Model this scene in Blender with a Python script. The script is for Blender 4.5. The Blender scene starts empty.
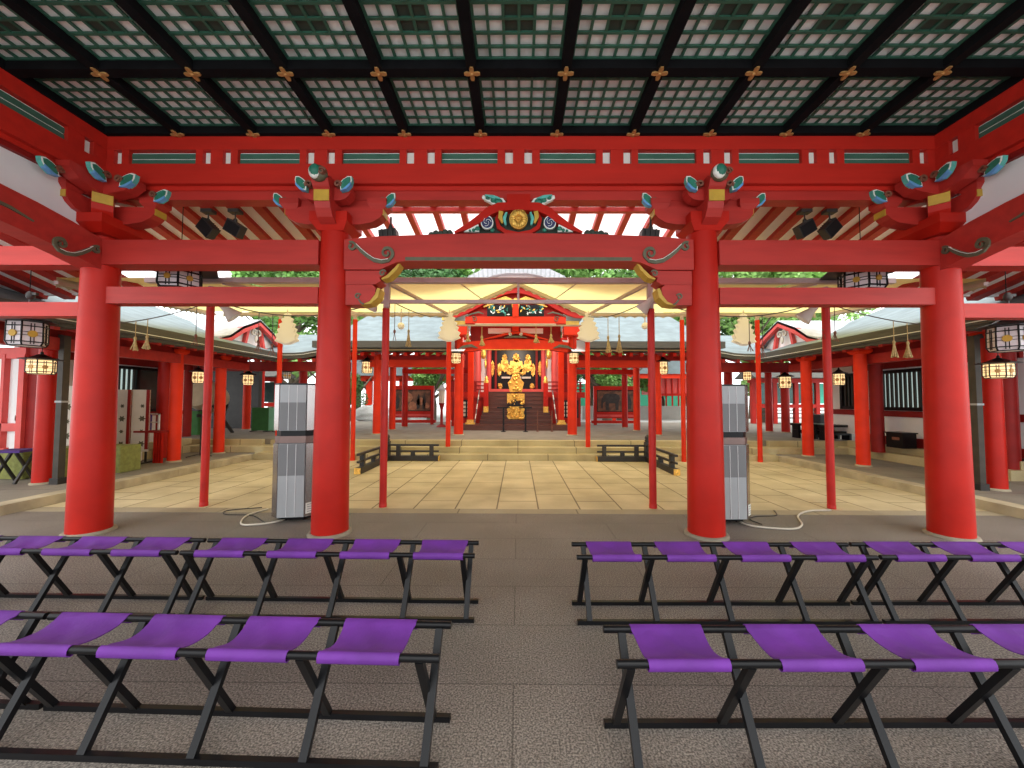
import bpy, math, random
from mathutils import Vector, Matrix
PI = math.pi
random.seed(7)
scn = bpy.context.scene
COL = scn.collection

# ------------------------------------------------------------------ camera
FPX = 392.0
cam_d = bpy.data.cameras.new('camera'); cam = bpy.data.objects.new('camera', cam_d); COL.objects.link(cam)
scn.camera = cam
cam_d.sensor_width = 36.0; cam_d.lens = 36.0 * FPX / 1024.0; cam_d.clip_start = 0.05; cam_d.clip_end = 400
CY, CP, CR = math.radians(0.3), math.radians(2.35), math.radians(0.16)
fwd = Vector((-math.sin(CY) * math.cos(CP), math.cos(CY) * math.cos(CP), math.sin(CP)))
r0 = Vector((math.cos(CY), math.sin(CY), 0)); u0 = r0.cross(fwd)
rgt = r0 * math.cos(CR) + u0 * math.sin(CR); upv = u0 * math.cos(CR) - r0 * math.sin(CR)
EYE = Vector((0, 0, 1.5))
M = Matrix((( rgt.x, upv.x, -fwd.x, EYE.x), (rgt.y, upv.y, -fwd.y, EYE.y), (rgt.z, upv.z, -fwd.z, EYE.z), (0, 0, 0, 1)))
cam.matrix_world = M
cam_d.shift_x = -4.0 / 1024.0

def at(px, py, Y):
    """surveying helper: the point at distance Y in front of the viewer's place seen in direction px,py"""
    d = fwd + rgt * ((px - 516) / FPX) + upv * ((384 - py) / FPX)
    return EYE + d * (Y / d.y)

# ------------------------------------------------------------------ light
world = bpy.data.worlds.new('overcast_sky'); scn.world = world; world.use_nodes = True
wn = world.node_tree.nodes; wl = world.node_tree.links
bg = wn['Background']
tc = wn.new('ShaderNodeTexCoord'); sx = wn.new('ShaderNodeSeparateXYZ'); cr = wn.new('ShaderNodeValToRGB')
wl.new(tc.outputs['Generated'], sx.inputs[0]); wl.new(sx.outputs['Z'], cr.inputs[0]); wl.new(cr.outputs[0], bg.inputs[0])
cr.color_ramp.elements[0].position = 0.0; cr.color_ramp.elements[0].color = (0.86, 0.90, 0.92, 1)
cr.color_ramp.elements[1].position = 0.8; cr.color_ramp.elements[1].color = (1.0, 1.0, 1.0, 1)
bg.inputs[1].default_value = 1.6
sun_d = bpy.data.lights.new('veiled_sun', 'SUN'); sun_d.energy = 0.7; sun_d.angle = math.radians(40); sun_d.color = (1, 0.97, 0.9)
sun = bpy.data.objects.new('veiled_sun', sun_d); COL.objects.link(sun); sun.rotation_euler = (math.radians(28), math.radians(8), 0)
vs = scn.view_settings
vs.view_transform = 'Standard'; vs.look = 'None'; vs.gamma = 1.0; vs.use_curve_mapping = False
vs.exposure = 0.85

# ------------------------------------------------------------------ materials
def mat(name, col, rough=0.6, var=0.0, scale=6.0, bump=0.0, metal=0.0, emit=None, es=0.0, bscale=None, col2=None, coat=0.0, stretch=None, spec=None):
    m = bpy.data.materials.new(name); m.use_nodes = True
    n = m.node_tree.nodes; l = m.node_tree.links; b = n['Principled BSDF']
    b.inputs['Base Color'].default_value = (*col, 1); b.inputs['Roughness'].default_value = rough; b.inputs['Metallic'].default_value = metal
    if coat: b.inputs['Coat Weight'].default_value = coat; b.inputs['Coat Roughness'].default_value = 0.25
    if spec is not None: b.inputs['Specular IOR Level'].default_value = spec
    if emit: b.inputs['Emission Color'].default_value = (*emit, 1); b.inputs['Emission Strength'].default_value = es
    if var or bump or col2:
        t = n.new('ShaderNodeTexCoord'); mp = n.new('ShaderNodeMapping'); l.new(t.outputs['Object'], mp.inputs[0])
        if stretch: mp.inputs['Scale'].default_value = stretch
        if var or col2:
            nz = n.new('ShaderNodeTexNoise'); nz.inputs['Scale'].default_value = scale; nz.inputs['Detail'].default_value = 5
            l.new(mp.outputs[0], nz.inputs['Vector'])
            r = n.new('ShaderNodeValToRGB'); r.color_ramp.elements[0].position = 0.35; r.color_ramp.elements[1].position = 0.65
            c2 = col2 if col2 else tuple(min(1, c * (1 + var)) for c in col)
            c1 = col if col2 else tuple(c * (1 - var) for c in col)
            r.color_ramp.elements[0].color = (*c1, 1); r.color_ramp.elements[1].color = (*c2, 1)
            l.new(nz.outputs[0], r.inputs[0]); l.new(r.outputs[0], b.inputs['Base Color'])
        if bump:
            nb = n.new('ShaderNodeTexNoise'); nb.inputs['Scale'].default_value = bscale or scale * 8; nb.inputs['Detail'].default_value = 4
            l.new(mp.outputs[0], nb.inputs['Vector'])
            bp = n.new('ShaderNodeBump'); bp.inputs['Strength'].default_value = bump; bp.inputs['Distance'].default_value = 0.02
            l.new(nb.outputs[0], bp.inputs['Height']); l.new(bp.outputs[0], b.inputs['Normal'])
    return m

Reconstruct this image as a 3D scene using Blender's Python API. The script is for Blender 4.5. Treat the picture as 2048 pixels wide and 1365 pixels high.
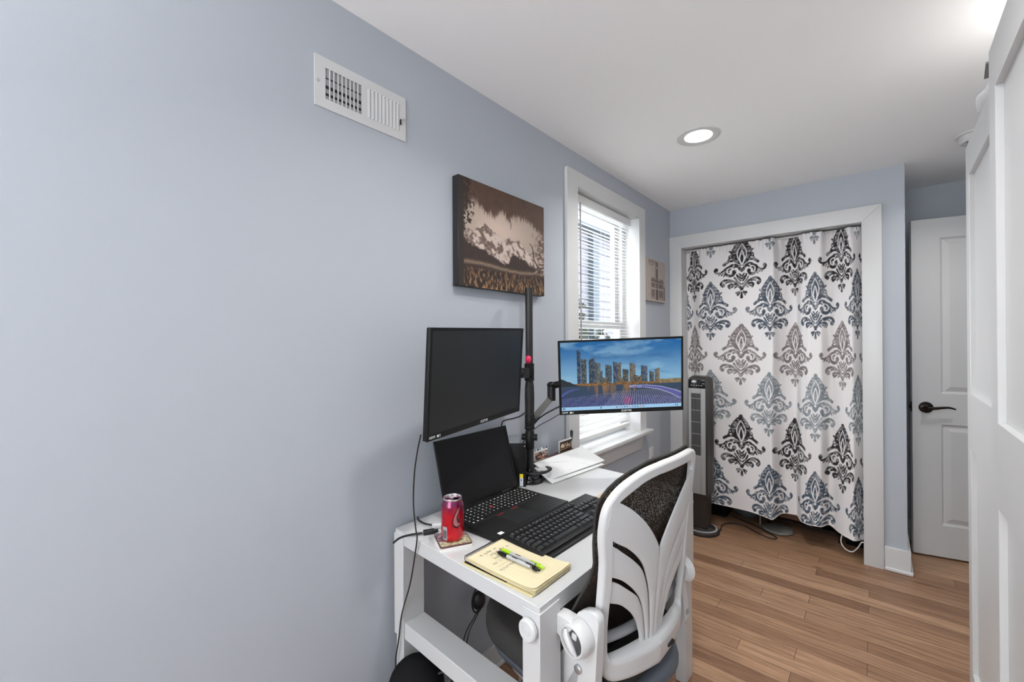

- - -

* [Work instructions]: Give every record again exactly, apart from the pictures, which stay out.

* [Written response]:
Model this scene in Blender with a Python script. The script is for Blender 4.5. The Blender scene starts empty.
import bpy, math, random
from mathutils import Vector, Matrix
PI = math.pi
random.seed(7)
scn = bpy.context.scene
COL = scn.collection

# ------------------------------------------------------------------ camera
FPX = 392.0
cam_d = bpy.data.cameras.new('camera'); cam = bpy.data.objects.new('camera', cam_d); COL.objects.link(cam)
scn.camera = cam
cam_d.sensor_width = 36.0; cam_d.lens = 36.0 * FPX / 1024.0; cam_d.clip_start = 0.05; cam_d.clip_end = 400
CY, CP, CR = math.radians(0.3), math.radians(2.35), math.radians(0.16)
fwd = Vector((-math.sin(CY) * math.cos(CP), math.cos(CY) * math.cos(CP), math.sin(CP)))
r0 = Vector((math.cos(CY), math.sin(CY), 0)); u0 = r0.cross(fwd)
rgt = r0 * math.cos(CR) + u0 * math.sin(CR); upv = u0 * math.cos(CR) - r0 * math.sin(CR)
EYE = Vector((0, 0, 1.5))
M = Matrix((( rgt.x, upv.x, -fwd.x, EYE.x), (rgt.y, upv.y, -fwd.y, EYE.y), (rgt.z, upv.z, -fwd.z, EYE.z), (0, 0, 0, 1)))
cam.matrix_world = M
cam_d.shift_x = -4.0 / 1024.0

def at(px, py, Y):
    """surveying helper: the point at distance Y in front of the viewer's place seen in direction px,py"""
    d = fwd + rgt * ((px - 516) / FPX) + upv * ((384 - py) / FPX)
    return EYE + d * (Y / d.y)

# ------------------------------------------------------------------ light
world = bpy.data.worlds.new('overcast_sky'); scn.world = world; world.use_nodes = True
wn = world.node_tree.nodes; wl = world.node_tree.links
bg = wn['Background']
tc = wn.new('ShaderNodeTexCoord'); sx = wn.new('ShaderNodeSeparateXYZ'); cr = wn.new('ShaderNodeValToRGB')
wl.new(tc.outputs['Generated'], sx.inputs[0]); wl.new(sx.outputs['Z'], cr.inputs[0]); wl.new(cr.outputs[0], bg.inputs[0])
cr.color_ramp.elements[0].position = 0.0; cr.color_ramp.elements[0].color = (0.86, 0.90, 0.92, 1)
cr.color_ramp.elements[1].position = 0.8; cr.color_ramp.elements[1].color = (1.0, 1.0, 1.0, 1)
bg.inputs[1].default_value = 1.6
sun_d = bpy.data.lights.new('veiled_sun', 'SUN'); sun_d.energy = 0.7; sun_d.angle = math.radians(40); sun_d.color = (1, 0.97, 0.9)
sun = bpy.data.objects.new('veiled_sun', sun_d); COL.objects.link(sun); sun.rotation_euler = (math.radians(28), math.radians(8), 0)
vs = scn.view_settings
vs.view_transform = 'Standard'; vs.look = 'None'; vs.gamma = 1.0; vs.use_curve_mapping = False
vs.exposure = 0.85

# ------------------------------------------------------------------ materials
def mat(name, col, rough=0.6, var=0.0, scale=6.0, bump=0.0, metal=0.0, emit=None, es=0.0, bscale=None, col2=None, coat=0.0, stretch=None, spec=None):
    m = bpy.data.materials.new(name); m.use_nodes = True
    n = m.node_tree.nodes; l = m.node_tree.links; b = n['Principled BSDF']
    b.inputs['Base Color'].default_value = (*col, 1); b.inputs['Roughness'].default_value = rough; b.inputs['Metallic'].default_value = metal
    if coat: b.inputs['Coat Weight'].default_value = coat; b.inputs['Coat Roughness'].default_value = 0.25
    if spec is not None: b.inputs['Specular IOR Level'].default_value = spec
    if emit: b.inputs['Emission Color'].default_value = (*emit, 1); b.inputs['Emission Strength'].default_value = es
    if var or bump or col2:
        t = n.new('ShaderNodeTexCoord'); mp = n.new('ShaderNodeMapping'); l.new(t.outputs['Object'], mp.inputs[0])
        if stretch: mp.inputs['Scale'].default_value = stretch
        if var or col2:
            nz = n.new('ShaderNodeTexNoise'); nz.inputs['Scale'].default_value = scale; nz.inputs['Detail'].default_value = 5
            l.new(mp.outputs[0], nz.inputs['Vector'])
            r = n.new('ShaderNodeValToRGB'); r.color_ramp.elements[0].position = 0.35; r.color_ramp.elements[1].position = 0.65
            c2 = col2 if col2 else tuple(min(1, c * (1 + var)) for c in col)
            c1 = col if col2 else tuple(c * (1 - var) for c in col)
            r.color_ramp.elements[0].color = (*c1, 1); r.color_ramp.elements[1].color = (*c2, 1)
            l.new(nz.outputs[0], r.inputs[0]); l.new(r.outputs[0], b.inputs['Base Color'])
        if bump:
            nb = n.new('ShaderNodeTexNoise'); nb.inputs['Scale'].default_value = bscale or scale * 8; nb.inputs['Detail'].default_value = 4
            l.new(mp.outputs[0], nb.inputs['Vector'])
            bp = n.new('ShaderNodeBump'); bp.inputs['Strength'].default_value = bump; bp.inputs['Distance'].default_value = 0.02
            l.new(nb.outputs[0], bp.inputs['Height']); l.new(bp.outputs[0], b.inputs['Normal'])
    return m

Reconstruct this image as a 3D scene using Blender's Python API. The script is for Blender 4.5. Treat the picture as 2048 pixels wide and 1365 pixels high.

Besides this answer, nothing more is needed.